Richard Pousette-Dart
(American, 1916–1992)
Biography
Richard Pousette-Dart was an American artist best known for his large-scale abstract paintings. Composed of aggregate patterns and forms, his works form sprawling, frenetic compositions that made Pousette-Dart one of the founders of the New York School of painting. Born on June 8, 1916 in Saint Paul, MN, he fostered an interest in art at an early age, going on to attend Bard College in 1936 but quickly abandoning his studies to pursue dreams of artistic independence in New York City.
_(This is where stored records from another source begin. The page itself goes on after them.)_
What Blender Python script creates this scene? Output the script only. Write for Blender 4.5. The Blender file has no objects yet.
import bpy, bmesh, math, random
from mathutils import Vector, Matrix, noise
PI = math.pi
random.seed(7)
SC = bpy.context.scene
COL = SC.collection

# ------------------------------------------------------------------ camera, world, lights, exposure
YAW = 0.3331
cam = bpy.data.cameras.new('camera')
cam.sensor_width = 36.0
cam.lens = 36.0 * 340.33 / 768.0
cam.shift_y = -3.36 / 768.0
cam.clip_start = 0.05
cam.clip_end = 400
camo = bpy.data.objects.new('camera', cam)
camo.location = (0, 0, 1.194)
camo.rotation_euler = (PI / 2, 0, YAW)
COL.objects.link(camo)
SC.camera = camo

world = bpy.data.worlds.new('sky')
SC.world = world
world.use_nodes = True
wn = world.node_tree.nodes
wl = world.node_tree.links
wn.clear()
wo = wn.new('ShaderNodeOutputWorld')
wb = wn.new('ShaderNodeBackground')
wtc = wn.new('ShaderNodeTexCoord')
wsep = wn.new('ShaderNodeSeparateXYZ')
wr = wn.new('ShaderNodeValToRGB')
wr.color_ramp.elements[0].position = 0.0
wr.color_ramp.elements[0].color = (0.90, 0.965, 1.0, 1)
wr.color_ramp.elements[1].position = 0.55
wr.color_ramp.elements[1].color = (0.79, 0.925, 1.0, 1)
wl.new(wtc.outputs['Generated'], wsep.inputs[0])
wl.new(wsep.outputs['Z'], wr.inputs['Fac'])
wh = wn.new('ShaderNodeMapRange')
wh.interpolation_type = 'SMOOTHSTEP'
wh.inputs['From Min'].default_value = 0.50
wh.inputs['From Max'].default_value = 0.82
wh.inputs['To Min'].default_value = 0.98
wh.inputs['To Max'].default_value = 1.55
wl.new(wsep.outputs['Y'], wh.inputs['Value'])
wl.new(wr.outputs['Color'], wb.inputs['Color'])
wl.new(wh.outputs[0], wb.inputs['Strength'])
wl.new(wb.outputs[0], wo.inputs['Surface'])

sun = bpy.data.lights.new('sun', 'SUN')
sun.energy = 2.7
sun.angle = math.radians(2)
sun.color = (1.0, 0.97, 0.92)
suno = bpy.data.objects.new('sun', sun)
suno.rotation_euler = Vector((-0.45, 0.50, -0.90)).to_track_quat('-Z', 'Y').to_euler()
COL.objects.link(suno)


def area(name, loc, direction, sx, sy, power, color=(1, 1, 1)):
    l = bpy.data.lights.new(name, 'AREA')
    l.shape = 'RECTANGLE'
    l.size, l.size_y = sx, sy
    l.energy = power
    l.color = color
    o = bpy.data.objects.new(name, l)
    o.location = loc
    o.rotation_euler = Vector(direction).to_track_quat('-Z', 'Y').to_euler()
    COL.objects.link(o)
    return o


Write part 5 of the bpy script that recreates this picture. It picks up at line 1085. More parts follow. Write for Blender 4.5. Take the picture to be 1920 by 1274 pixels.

Like the early Modernists, Pousette-Dart absorbed aesthetics from native art through frequenting the American Museum of Natural History. “The greater the work of art, the more abstract and impersonal it is,” he had said, “The more it embodies universal experience, and the fewer specific personality traits it reveals.” Frequenting the lower Manhattan pub scene that included fellow Abstract Expressionists like Jackson Pollock, Pousette-Dart quickly rose to prominence as one of New York's leading abstract painters, inspiring younger artists like Richard Tuttle and Robert Rauschenberg. Pousette-Dart died on October 25, 1992 in New York, NY, and his work can be found in the collections of institutions like the Guggenheim Museum in New York and the Vatican Museum in Rome, Italy.